Rehman, an imposingly large, fleshy man with the compulsory heavy beard and black curls peeping under an embroidered cap, is guarded at his large, raw-looking concrete villa by armed police. But he is not kept in isolation, and a steady flow of visitors troop in.
I was the first foreigner to tread in their footsteps.
Rehman's rhetoric is a cocktail of blandly outrageous assertions and more interesting comments suggesting a shrewd political mind. The Jews, he claimed, were behind the attacks on September 11.
"Before the US/United Kingdom attacks began, we were not sure what their nature would be. Now our suspicions have been confirmed: as we feared, civilians are the only targets."
Osama bin Laden could not have committed the attacks: "He doesn't have the resources."
If he was not involved, why had Osama rejoiced in them?
"It is only human to be glad when bad things happen to your enemy." The demonstrations organised by JUI have kicked up a lot of noise, but had they achieved anything else? "The Government offers only limited support to America. Our protests have encouraged the mass of people to give moral and political support to the people of Afghanistan." Musharraf has been at pains to point out that Rehman represents a minority - 15 per cent of the population.
He responds: "Well, 15 per cent is a big part of the population.
"China and Russia had wanted America to attack Afghanistan," he chuckled fleshily. "America has fallen into a complicated trap, and it won't be able to get out."
Outside the house, my translator and I were told by the police we were not at liberty to go back to our hotel but had to make the five-hour drive back to Islamabad "immediately".
An officer with a submachine gun was put into our car and we were taken around the town's primitive police stations while they tried to decide what should be done with us. After a two-hour wait we were told we could stay in the town overnight but first thing in the morning must return to Islamabad.
To prevent his domestic problems becoming critical, Musharraf is resorting to the tried and trusted Pakistani standby of heavy policing.
And that may be a prudent precaution, because up and down the North West Frontier, the blood of the people is rising.

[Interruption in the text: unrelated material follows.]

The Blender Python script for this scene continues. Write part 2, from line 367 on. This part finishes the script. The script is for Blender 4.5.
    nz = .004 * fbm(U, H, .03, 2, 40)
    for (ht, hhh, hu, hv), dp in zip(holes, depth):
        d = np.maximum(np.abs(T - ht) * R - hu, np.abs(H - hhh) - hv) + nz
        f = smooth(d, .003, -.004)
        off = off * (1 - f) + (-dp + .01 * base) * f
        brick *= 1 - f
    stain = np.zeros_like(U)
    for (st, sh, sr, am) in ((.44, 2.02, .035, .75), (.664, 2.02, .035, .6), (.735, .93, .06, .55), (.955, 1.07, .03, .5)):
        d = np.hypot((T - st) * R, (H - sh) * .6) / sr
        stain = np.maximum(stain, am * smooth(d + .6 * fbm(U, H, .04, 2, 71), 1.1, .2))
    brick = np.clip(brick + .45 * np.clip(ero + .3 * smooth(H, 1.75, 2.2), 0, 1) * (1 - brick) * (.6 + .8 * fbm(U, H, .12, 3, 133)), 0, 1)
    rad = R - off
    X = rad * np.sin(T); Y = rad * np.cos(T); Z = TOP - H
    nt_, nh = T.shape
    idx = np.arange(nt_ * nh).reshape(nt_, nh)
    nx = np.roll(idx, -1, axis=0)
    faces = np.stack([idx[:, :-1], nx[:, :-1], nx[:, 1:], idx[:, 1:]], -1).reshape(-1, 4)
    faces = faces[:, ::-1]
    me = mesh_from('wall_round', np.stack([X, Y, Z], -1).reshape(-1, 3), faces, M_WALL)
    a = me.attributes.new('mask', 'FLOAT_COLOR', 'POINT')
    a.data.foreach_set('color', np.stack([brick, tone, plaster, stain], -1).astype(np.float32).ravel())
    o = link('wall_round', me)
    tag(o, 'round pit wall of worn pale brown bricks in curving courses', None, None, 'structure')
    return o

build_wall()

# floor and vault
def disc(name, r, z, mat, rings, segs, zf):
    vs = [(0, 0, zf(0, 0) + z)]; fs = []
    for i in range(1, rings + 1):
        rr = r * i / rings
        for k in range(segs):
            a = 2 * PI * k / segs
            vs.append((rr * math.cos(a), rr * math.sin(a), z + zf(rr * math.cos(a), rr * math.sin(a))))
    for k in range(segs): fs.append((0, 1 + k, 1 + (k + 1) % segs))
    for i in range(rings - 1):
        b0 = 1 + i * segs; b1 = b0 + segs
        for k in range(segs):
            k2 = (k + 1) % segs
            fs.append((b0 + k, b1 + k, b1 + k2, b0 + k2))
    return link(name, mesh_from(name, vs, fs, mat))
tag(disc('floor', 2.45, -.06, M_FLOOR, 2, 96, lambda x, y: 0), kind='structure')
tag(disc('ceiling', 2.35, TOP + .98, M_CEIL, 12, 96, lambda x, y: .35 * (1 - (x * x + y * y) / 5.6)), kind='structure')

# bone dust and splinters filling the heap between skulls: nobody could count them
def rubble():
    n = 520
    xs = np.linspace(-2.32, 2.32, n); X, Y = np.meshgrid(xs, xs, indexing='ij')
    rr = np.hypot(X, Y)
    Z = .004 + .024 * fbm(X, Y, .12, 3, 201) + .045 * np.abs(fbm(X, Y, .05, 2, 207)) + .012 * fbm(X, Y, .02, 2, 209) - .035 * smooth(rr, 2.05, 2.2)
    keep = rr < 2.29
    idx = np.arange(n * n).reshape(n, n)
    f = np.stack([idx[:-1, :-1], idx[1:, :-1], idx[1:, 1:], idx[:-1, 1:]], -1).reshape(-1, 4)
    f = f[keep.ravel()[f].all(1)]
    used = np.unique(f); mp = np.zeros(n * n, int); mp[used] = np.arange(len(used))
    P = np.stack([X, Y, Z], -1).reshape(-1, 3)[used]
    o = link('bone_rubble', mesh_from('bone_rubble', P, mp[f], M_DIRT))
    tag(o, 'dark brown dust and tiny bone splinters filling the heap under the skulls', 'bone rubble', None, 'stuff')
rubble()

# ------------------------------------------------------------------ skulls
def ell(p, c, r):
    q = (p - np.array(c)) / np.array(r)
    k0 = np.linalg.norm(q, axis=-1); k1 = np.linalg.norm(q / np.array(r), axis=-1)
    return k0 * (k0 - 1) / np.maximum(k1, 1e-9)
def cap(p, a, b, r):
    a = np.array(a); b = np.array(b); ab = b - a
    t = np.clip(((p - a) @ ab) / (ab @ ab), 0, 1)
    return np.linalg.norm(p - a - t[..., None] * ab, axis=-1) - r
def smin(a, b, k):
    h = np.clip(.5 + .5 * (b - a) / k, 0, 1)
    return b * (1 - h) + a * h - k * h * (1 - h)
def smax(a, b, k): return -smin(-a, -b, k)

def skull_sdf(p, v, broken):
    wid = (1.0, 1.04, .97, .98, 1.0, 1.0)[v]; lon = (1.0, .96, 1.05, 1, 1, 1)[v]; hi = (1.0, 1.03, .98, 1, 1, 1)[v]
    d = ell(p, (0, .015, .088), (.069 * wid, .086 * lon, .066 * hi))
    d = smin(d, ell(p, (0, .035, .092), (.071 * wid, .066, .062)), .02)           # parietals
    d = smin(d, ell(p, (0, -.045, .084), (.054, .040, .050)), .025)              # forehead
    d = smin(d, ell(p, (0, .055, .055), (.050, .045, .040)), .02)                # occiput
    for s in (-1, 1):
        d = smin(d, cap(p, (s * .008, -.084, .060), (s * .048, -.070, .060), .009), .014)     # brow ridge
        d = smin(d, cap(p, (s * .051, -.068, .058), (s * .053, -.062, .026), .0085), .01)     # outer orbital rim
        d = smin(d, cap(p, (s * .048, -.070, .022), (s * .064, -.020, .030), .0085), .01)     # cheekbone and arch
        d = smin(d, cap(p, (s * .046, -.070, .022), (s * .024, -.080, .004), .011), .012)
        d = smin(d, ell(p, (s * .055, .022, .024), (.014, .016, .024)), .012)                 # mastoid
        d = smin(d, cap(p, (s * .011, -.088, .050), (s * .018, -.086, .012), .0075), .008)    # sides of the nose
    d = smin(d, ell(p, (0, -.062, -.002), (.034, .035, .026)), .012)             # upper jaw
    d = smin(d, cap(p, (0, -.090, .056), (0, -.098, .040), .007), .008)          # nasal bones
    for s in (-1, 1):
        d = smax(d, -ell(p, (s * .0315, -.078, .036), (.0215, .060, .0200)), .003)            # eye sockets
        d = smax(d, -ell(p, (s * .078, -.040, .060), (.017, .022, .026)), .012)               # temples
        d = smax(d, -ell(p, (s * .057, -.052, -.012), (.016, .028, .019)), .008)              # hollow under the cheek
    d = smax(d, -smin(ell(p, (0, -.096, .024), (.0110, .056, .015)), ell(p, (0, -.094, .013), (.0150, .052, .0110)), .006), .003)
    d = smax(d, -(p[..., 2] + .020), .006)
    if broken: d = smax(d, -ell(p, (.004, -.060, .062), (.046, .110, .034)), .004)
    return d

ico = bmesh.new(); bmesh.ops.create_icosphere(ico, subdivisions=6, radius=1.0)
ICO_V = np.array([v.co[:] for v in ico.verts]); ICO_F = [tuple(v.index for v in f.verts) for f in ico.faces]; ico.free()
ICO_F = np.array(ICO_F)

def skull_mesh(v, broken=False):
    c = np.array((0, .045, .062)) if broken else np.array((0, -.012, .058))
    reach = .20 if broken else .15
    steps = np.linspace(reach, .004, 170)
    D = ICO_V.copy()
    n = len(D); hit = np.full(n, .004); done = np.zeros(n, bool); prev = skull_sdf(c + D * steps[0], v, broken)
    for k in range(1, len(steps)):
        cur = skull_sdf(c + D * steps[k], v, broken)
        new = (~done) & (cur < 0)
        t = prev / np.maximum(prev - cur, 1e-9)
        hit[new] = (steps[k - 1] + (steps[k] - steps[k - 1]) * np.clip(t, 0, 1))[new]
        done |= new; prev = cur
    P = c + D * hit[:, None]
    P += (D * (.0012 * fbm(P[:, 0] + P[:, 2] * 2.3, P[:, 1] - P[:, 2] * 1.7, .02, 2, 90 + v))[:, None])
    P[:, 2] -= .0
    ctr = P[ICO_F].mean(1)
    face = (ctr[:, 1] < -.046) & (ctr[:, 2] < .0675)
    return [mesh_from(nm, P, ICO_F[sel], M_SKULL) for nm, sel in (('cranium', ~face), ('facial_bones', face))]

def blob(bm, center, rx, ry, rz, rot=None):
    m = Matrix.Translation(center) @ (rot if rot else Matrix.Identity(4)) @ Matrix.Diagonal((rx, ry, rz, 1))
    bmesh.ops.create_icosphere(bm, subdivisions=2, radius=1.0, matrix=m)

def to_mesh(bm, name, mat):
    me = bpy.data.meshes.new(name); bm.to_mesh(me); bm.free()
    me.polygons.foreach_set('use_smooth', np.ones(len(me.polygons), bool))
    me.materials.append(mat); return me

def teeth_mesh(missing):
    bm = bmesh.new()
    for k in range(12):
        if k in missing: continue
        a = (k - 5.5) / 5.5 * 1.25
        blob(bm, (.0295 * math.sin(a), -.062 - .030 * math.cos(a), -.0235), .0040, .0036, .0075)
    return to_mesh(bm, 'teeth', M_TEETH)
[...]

We did not return to Islamabad by the fastest route. Instead we meandered northward.
The Afghan border was 60km away, the far side of tribal lands into which foreigners may not venture without permits that are now impossible to obtain.
We stopped for tea in the town of Tank, where the Raj administrator Sir Mortimer Durrand was knocked from his elephant and killed 150 years ago by a gate that was too low. The gate was named Durrand Gate in his memory.
But the locals do not have much love for the English (in which term they include America).
"The English cannot win this war," a bearded young man told me with his eyes glinting.
"To repay these attacks, we will do much harm to the English," he added, pulling a fingernail across his jugular. At another stop, we were told: "We all support the Taleban here. It's nothing to do with the religious parties - all of us feel the same way. We're not a minority at all. Only two per cent support Musharraf."
Musharraf has repeatedly argued that the anti-American protests are the work of religious parties such as Rehman's. In the cities this may be substantially true.
But in the small towns of North West Frontier Province, anger about the war is general.
On the morning of another planned protest in Rehman's town of Dara Ismail Khan, that anger was stifled before it began.
Before the demonstration, a convoy of troops, Frontier Constabulary and regular police poured into the town in jeeps with mounted Machine guns.
Musharraf is leaving little to chance.